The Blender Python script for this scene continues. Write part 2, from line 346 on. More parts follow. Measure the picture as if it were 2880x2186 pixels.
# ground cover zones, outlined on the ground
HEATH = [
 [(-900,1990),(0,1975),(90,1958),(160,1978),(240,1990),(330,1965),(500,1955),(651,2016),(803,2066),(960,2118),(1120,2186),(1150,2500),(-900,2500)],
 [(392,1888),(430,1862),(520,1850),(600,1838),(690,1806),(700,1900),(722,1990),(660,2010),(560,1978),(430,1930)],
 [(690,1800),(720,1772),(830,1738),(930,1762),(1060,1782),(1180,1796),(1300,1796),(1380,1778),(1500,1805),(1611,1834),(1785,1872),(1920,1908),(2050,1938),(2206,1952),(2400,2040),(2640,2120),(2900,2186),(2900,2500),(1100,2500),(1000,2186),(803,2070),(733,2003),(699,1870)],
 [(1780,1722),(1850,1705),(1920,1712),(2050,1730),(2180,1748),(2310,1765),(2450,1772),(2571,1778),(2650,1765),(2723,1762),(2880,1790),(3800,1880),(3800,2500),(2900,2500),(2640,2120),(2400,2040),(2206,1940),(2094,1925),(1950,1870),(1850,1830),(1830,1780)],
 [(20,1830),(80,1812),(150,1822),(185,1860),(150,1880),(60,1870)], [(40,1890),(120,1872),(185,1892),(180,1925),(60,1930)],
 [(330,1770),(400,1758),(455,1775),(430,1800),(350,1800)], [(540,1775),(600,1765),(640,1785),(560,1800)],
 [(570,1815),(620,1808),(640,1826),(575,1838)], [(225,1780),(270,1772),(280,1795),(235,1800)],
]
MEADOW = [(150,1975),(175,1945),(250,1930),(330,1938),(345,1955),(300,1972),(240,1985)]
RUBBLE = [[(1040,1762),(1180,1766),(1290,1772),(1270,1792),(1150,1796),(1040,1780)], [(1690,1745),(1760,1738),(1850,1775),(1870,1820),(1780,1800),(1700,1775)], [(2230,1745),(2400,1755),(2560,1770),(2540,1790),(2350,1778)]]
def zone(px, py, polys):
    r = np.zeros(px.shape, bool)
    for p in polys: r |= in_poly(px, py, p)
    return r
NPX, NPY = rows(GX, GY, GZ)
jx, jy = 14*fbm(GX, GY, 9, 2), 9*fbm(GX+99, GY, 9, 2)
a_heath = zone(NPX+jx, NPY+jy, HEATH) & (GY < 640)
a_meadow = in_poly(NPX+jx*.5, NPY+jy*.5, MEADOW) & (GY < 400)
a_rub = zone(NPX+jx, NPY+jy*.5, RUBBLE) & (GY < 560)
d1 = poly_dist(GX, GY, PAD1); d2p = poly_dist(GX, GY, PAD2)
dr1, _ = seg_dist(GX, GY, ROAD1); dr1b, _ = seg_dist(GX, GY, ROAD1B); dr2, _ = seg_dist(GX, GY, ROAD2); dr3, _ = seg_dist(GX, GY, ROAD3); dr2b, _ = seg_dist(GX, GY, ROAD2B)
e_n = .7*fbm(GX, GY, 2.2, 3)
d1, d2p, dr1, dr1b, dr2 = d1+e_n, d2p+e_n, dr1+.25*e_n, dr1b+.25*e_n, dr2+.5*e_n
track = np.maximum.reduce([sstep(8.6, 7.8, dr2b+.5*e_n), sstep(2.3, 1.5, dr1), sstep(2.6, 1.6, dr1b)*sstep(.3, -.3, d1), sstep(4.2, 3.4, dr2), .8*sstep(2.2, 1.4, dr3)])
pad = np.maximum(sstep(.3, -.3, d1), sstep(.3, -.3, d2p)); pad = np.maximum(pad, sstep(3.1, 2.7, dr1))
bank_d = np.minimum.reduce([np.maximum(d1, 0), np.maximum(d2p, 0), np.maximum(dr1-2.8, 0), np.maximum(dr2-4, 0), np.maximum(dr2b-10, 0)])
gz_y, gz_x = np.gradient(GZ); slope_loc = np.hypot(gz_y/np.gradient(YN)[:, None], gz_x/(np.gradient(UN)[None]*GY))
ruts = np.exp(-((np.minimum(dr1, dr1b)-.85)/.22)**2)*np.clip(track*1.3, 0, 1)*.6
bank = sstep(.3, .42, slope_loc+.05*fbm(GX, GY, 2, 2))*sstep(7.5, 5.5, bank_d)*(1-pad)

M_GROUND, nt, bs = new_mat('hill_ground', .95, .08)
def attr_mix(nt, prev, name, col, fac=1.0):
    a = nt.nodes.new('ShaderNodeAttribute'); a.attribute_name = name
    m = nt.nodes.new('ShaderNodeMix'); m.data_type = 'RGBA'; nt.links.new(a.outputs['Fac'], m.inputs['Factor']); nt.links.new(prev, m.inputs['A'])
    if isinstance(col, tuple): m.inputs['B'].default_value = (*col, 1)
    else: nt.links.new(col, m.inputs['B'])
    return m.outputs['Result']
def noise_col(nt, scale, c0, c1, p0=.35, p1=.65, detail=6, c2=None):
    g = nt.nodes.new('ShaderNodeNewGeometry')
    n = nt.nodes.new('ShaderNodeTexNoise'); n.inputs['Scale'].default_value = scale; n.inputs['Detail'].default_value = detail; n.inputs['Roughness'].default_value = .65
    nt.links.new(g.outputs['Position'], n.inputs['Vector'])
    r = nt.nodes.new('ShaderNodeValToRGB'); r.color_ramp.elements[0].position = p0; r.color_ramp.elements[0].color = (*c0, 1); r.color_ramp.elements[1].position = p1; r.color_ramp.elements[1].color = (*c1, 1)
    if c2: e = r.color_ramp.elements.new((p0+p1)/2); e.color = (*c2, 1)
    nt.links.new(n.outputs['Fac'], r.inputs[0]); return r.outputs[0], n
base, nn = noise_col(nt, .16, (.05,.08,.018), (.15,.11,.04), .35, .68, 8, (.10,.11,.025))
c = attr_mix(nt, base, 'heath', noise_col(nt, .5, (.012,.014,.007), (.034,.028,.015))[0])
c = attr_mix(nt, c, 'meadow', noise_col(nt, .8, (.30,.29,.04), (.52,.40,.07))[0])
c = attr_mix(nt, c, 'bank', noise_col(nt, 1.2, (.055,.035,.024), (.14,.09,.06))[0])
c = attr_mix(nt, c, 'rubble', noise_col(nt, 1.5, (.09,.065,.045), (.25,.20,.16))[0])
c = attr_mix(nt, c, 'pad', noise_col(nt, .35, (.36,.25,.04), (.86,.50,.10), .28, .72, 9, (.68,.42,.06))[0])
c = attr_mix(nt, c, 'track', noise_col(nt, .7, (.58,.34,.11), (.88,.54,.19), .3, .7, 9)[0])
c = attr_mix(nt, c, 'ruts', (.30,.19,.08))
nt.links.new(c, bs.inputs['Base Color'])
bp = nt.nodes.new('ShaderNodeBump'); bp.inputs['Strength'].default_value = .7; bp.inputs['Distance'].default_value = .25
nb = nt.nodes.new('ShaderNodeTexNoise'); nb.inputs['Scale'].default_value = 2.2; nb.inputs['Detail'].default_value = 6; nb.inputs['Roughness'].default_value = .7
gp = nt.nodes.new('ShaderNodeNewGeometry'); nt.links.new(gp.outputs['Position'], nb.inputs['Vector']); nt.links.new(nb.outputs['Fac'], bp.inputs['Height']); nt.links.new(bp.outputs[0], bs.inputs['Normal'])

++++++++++

Please return the data above exactly as given.

◆ RESULT OF THIS EXERCISE:
The Blender Python script for this scene continues. Write part 2, from line 346 on. More parts follow. Measure the picture as if it were 2880x2186 pixels.
# ground cover zones, outlined on the ground
HEATH = [
 [(-900,1990),(0,1975),(90,1958),(160,1978),(240,1990),(330,1965),(500,1955),(651,2016),(803,2066),(960,2118),(1120,2186),(1150,2500),(-900,2500)],
 [(392,1888),(430,1862),(520,1850),(600,1838),(690,1806),(700,1900),(722,1990),(660,2010),(560,1978),(430,1930)],
 [(690,1800),(720,1772),(830,1738),(930,1762),(1060,1782),(1180,1796),(1300,1796),(1380,1778),(1500,1805),(1611,1834),(1785,1872),(1920,1908),(2050,1938),(2206,1952),(2400,2040),(2640,2120),(2900,2186),(2900,2500),(1100,2500),(1000,2186),(803,2070),(733,2003),(699,1870)],
 [(1780,1722),(1850,1705),(1920,1712),(2050,1730),(2180,1748),(2310,1765),(2450,1772),(2571,1778),(2650,1765),(2723,1762),(2880,1790),(3800,1880),(3800,2500),(2900,2500),(2640,2120),(2400,2040),(2206,1940),(2094,1925),(1950,1870),(1850,1830),(1830,1780)],
 [(20,1830),(80,1812),(150,1822),(185,1860),(150,1880),(60,1870)], [(40,1890),(120,1872),(185,1892),(180,1925),(60,1930)],
 [(330,1770),(400,1758),(455,1775),(430,1800),(350,1800)], [(540,1775),(600,1765),(640,1785),(560,1800)],
 [(570,1815),(620,1808),(640,1826),(575,1838)], [(225,1780),(270,1772),(280,1795),(235,1800)],
]
MEADOW = [(150,1975),(175,1945),(250,1930),(330,1938),(345,1955),(300,1972),(240,1985)]
RUBBLE = [[(1040,1762),(1180,1766),(1290,1772),(1270,1792),(1150,1796),(1040,1780)], [(1690,1745),(1760,1738),(1850,1775),(1870,1820),(1780,1800),(1700,1775)], [(2230,1745),(2400,1755),(2560,1770),(2540,1790),(2350,1778)]]
def zone(px, py, polys):
    r = np.zeros(px.shape, bool)
    for p in polys: r |= in_poly(px, py, p)
    return r
NPX, NPY = rows(GX, GY, GZ)
jx, jy = 14*fbm(GX, GY, 9, 2), 9*fbm(GX+99, GY, 9, 2)
a_heath = zone(NPX+jx, NPY+jy, HEATH) & (GY < 640)
a_meadow = in_poly(NPX+jx*.5, NPY+jy*.5, MEADOW) & (GY < 400)
a_rub = zone(NPX+jx, NPY+jy*.5, RUBBLE) & (GY < 560)
d1 = poly_dist(GX, GY, PAD1); d2p = poly_dist(GX, GY, PAD2)
dr1, _ = seg_dist(GX, GY, ROAD1); dr1b, _ = seg_dist(GX, GY, ROAD1B); dr2, _ = seg_dist(GX, GY, ROAD2); dr3, _ = seg_dist(GX, GY, ROAD3); dr2b, _ = seg_dist(GX, GY, ROAD2B)
e_n = .7*fbm(GX, GY, 2.2, 3)
d1, d2p, dr1, dr1b, dr2 = d1+e_n, d2p+e_n, dr1+.25*e_n, dr1b+.25*e_n, dr2+.5*e_n
track = np.maximum.reduce([sstep(8.6, 7.8, dr2b+.5*e_n), sstep(2.3, 1.5, dr1), sstep(2.6, 1.6, dr1b)*sstep(.3, -.3, d1), sstep(4.2, 3.4, dr2), .8*sstep(2.2, 1.4, dr3)])
pad = np.maximum(sstep(.3, -.3, d1), sstep(.3, -.3, d2p)); pad = np.maximum(pad, sstep(3.1, 2.7, dr1))
bank_d = np.minimum.reduce([np.maximum(d1, 0), np.maximum(d2p, 0), np.maximum(dr1-2.8, 0), np.maximum(dr2-4, 0), np.maximum(dr2b-10, 0)])
gz_y, gz_x = np.gradient(GZ); slope_loc = np.hypot(gz_y/np.gradient(YN)[:, None], gz_x/(np.gradient(UN)[None]*GY))
ruts = np.exp(-((np.minimum(dr1, dr1b)-.85)/.22)**2)*np.clip(track*1.3, 0, 1)*.6
bank = sstep(.3, .42, slope_loc+.05*fbm(GX, GY, 2, 2))*sstep(7.5, 5.5, bank_d)*(1-pad)

M_GROUND, nt, bs = new_mat('hill_ground', .95, .08)
def attr_mix(nt, prev, name, col, fac=1.0):
    a = nt.nodes.new('ShaderNodeAttribute'); a.attribute_name = name
    m = nt.nodes.new('ShaderNodeMix'); m.data_type = 'RGBA'; nt.links.new(a.outputs['Fac'], m.inputs['Factor']); nt.links.new(prev, m.inputs['A'])
    if isinstance(col, tuple): m.inputs['B'].default_value = (*col, 1)
    else: nt.links.new(col, m.inputs['B'])
    return m.outputs['Result']
def noise_col(nt, scale, c0, c1, p0=.35, p1=.65, detail=6, c2=None):
    g = nt.nodes.new('ShaderNodeNewGeometry')
    n = nt.nodes.new('ShaderNodeTexNoise'); n.inputs['Scale'].default_value = scale; n.inputs['Detail'].default_value = detail; n.inputs['Roughness'].default_value = .65
    nt.links.new(g.outputs['Position'], n.inputs['Vector'])
    r = nt.nodes.new('ShaderNodeValToRGB'); r.color_ramp.elements[0].position = p0; r.color_ramp.elements[0].color = (*c0, 1); r.color_ramp.elements[1].position = p1; r.color_ramp.elements[1].color = (*c1, 1)
    if c2: e = r.color_ramp.elements.new((p0+p1)/2); e.color = (*c2, 1)
    nt.links.new(n.outputs['Fac'], r.inputs[0]); return r.outputs[0], n
base, nn = noise_col(nt, .16, (.05,.08,.018), (.15,.11,.04), .35, .68, 8, (.10,.11,.025))
c = attr_mix(nt, base, 'heath', noise_col(nt, .5, (.012,.014,.007), (.034,.028,.015))[0])
c = attr_mix(nt, c, 'meadow', noise_col(nt, .8, (.30,.29,.04), (.52,.40,.07))[0])
c = attr_mix(nt, c, 'bank', noise_col(nt, 1.2, (.055,.035,.024), (.14,.09,.06))[0])
c = attr_mix(nt, c, 'rubble', noise_col(nt, 1.5, (.09,.065,.045), (.25,.20,.16))[0])
c = attr_mix(nt, c, 'pad', noise_col(nt, .35, (.36,.25,.04), (.86,.50,.10), .28, .72, 9, (.68,.42,.06))[0])
c = attr_mix(nt, c, 'track', noise_col(nt, .7, (.58,.34,.11), (.88,.54,.19), .3, .7, 9)[0])
c = attr_mix(nt, c, 'ruts', (.30,.19,.08))
nt.links.new(c, bs.inputs['Base Color'])
bp = nt.nodes.new('ShaderNodeBump'); bp.inputs['Strength'].default_value = .7; bp.inputs['Distance'].default_value = .25
nb = nt.nodes.new('ShaderNodeTexNoise'); nb.inputs['Scale'].default_value = 2.2; nb.inputs['Detail'].default_value = 6; nb.inputs['Roughness'].default_value = .7
gp = nt.nodes.new('ShaderNodeNewGeometry'); nt.links.new(gp.outputs['Position'], nb.inputs['Vector']); nt.links.new(nb.outputs['Fac'], bp.inputs['Height']); nt.links.new(bp.outputs[0], bs.inputs['Normal'])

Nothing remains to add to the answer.